Essa aconteceu há quase um mês; porém, como a ignorância é atemporal, vale comentar.
O Caje (o equivalente à Febem no Distrito Federal) fez concurso público, dia 27 de abril, para o preenchimento de 127 cargos de agente. Uma das questões da prova dizia o seguinte:
O reality show Big Brother (do inglês ‘grande irmão’ ou ‘irmão mais velho’) tem sido há quase uma década um fenômeno da televisão brasileira. Qual a origem do nome do programa?
Aí, o ilustre (?) deputado distrital Chico Leite, autor de uma tal Lei dos Concursos (um tanto vazia, decididamente eleitoreira – lembre-se, Brasília é a terra dos concursos públicos – e atualmente suspensa devido a uma ação de inconstitucionalidade) enviou à imprensa local a seguinte nota:
O candidato que se dedica horas a fio para se preparar não tem tempo para assistir ao Big Brother.
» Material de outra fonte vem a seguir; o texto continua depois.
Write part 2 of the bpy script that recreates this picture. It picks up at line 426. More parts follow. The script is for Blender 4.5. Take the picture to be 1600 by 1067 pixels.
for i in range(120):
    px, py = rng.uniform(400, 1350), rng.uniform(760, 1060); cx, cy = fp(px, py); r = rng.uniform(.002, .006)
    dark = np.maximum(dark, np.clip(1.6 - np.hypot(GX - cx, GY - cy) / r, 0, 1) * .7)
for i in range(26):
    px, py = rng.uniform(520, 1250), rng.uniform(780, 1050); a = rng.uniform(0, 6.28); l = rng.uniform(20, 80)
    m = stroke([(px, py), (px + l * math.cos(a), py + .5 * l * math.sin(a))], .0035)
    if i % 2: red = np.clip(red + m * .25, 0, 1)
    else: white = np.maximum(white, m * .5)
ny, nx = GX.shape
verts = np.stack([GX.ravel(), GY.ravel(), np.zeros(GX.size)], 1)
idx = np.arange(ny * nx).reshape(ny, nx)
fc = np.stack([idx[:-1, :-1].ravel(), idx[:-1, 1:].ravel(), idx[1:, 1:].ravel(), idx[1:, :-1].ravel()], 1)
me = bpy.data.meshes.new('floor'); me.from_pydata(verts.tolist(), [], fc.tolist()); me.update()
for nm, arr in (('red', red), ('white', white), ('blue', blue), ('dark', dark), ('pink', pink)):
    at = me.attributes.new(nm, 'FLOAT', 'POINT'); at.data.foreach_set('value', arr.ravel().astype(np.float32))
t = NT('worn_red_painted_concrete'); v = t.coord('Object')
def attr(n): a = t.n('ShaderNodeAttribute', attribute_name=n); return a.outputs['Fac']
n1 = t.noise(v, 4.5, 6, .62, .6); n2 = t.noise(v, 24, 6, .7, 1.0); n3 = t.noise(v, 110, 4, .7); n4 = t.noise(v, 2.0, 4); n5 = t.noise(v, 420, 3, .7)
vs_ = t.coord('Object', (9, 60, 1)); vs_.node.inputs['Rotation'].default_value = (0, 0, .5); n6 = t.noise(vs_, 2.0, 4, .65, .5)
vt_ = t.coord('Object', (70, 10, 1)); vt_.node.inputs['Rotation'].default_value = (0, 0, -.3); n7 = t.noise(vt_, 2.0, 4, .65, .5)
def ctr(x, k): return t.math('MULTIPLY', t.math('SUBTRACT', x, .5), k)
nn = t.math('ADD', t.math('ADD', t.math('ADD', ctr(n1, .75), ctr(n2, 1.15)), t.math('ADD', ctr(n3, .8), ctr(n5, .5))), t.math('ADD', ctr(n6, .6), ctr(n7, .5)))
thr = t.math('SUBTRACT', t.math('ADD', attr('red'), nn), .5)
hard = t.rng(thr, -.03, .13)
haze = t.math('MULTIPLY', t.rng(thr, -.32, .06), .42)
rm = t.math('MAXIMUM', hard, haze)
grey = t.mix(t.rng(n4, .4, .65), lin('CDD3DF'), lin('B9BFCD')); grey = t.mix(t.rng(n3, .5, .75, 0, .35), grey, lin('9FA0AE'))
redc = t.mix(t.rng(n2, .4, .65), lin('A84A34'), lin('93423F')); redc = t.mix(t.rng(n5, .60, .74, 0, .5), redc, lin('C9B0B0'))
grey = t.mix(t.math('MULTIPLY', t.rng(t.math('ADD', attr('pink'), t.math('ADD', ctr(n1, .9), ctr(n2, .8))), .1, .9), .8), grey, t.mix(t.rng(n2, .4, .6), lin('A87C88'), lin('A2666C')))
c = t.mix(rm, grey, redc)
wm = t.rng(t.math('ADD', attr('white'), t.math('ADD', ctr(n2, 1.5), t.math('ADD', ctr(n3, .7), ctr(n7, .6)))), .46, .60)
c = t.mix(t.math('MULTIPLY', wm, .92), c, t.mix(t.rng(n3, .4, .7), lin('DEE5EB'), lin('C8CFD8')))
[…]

Esse tipo de questão não avalia conhecimento algum.
Puxando a brasa para a sua sardinha, afirmou que a falta de uma lei que dê transparência aos concursos públicos é que gera esse tipo de questão, que considerou “vexatória aos concorrentes que se preparam com afinco e seriedade”.
Ora, excelentíssimo (??) deputado, vexatória é a vossa ignorância.
O uso do termo Big Brother para designar o reality show em que um grupo fica confinado numa casa cercada de câmeras, sob a vigilância constante da audiência, não surgiu do nada. A referência é pra lá de óbvia: “Big Brother”, ou “Grande Irmão“, era o nome dado ao Estado totalitário apresentado no livro 1984, um clássico de George Orwell.
Orwell inspirou-se em seu próprio tempo, dominado por tiranos como Stalin e Hitler, para compor o romance que, publicado em 1948, já é considerado um clássico, dada a qualidade da obra e seu aspecto visionário.
Na ficção de Orwell, o Estado havia se tornado todo-poderoso: onipresente, onisciente e onipotente, o Grande Irmão controlava cada passo de cada ser humano, regulando todos os aspectos da sua vida, mesmo seus pensamentos. Ninguém nunca via o Grande Irmão, mas por toda parte havia cartazes espalhados que proclamavam “Big Brother is watching you” – “O Grande Irmão está observando você”.
Alguma semelhança com o reality show da Endemol que faz sucesso na programação global?
(E, cá entre nós, alguma semelhança com o Google?)
A questão da tal prova era daquelas que privilegiam o conhecimento real, não meramente a decoreba tediosa de leis e regras gramaticais. Era, sim, autorizada no edital, no item Atualidades, sob a expressão “artes e literatura e suas vinculações históricas”. Um simples “Conhecimentos Gerais” já bastaria. Como é que o deputado diz que a pergunta “não avalia conhecimento algum”?! Certamente, avaliou o dele.
Ademais, era uma questão de múltipla escolha. Ninguém precisava escrever um tratado sobre 1984. Só marcar um X.
É certo que o espectador médio do Big Brother nem desconfia que o nome do seu programa favorito veio de um clássico da literatura. Talvez vários candidatos ao cargo de agente do Caje também desconhecessem o fato.
Agora, que o professor (???) Chico Leite desconheça a obra e, ainda por cima, dê provas cabais de sua ignorância é, realmente, de surpreender.
Pena que não é preciso fazer prova para ser político.